Sell Yes Bank Ltd For Target Rs. 17 By Emkay Global Financial Services Ltd

Will SMBC’s entry spark a sustainable turnaround?
We met Yes Bank’s CFO Niranjan Banodkar, for business updates and assessing whether SMBC (Sumitomo Mitsui Banking Corp)’s entry into Yes as a majority shareholder will expedite the long-awaited turnaround of the bank following its RBI-led restructuring. KTAs:
Retail asset strategy has met with limited success
Post RBI restructuring, Yes Bank pivoted from a corporate heavy portfolio (68-70%) toward retail (49%) and Commercial Banking/SME (25%), to avoid lumpy corporate asset quality shock and driving better RaRoC; however, it has met with limited success, with retail still in loss. Its retail portfolio has been shrinking for the past few quarters, as asset quality concerns have surfaced (GNPA inched up, to 2.3% in Q1FY26), mainly led by its overdependence on DSAs for sourcing and a relatively risky portfolio. The bank has contained its new home loan disbursements, while de-growing its PL as well as VF book, albeit still aggressively growing its card book. The management has guided for retail growth of ~8% in FY26 and double-digit growth only from FY27. However, commercial banking remains a growth driver for now (up 19% YoY) which we believe could come under pressure amid the rising asset quality risk. Overall, the bank expects loan growth to be sub-par at 8-9% in FY26 (up from 5% now), moving to the low-teens in FY27.

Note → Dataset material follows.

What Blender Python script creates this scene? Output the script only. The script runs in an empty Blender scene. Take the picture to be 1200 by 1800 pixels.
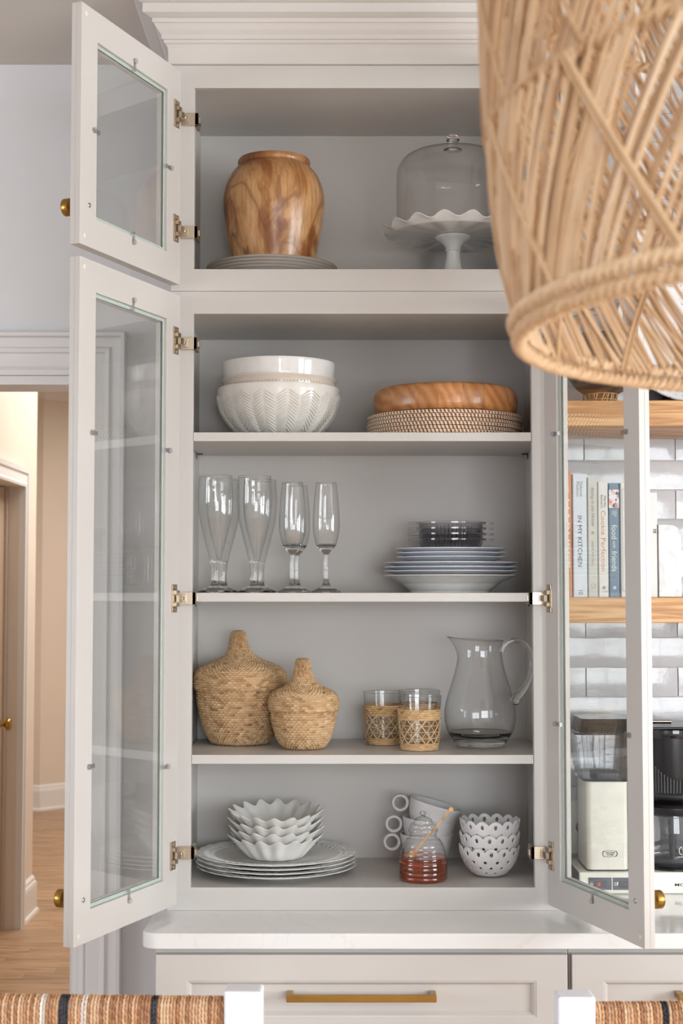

SMBC’s strategic entry could trigger one more reset on the asset front
SMBC has received regulatory approval for acquiring 24.99% stake in Yes Bank; of this, it has already acquired 20% from a slew of banks, with the incremental 4.99% stake likely to be acquired either via secondary purchase or during future capital raise (CET 1 being sub-optimal @14%). Though SMBC will not have ownership control, it will have a say on the Board (through its 2 nominee directors) in the appointment of the new MD & CEO, to replace Prashant Kumar. While SBI’s entry into Yes Bank has helped Yes stabilize its deposit base, we believe SMBC’s entry into Yes could potentially lead to one more reset on the asset front (mainly retail/SME), apart from access to sustained source of capital, enhanced governance, management rejig, and possibly some portfolio clean-up.
Core-profitability remains weak; management transition to be key monitorable
Yes Bank’s core-profitability (PPoP at 0.9% of assets) remains sub-par, given the slower growth, lower margin (partly due to drag from industry’s high RIDF pool at Rs370bn/15% of loans), and higher operational cost. However, higher SR redemptions/provision reversal continue to support profitability; thus, the bank aspires to achieve 1% exit RoA in FY27 (vs 0.8% now), subject to no major asset-quality disruption. We revise up our earning estimate by ~7-15%, building in higher SR income and some cost rationalization, as Yes shifts toward branch-led loan sourcing; we expect RoA of 0.8-1% over FY26-28E. Despite our estimate revisions, we retain SELL on the bank and our TP of Rs17, given rich valuations (1.2x FY27E ABV) relative to core profitability. However, a potential leadership transition, coupled with strategic influence of SMBC, will be a key monitorable as it could grant another opportunity to Yes for attempting a long-awaited turnaround.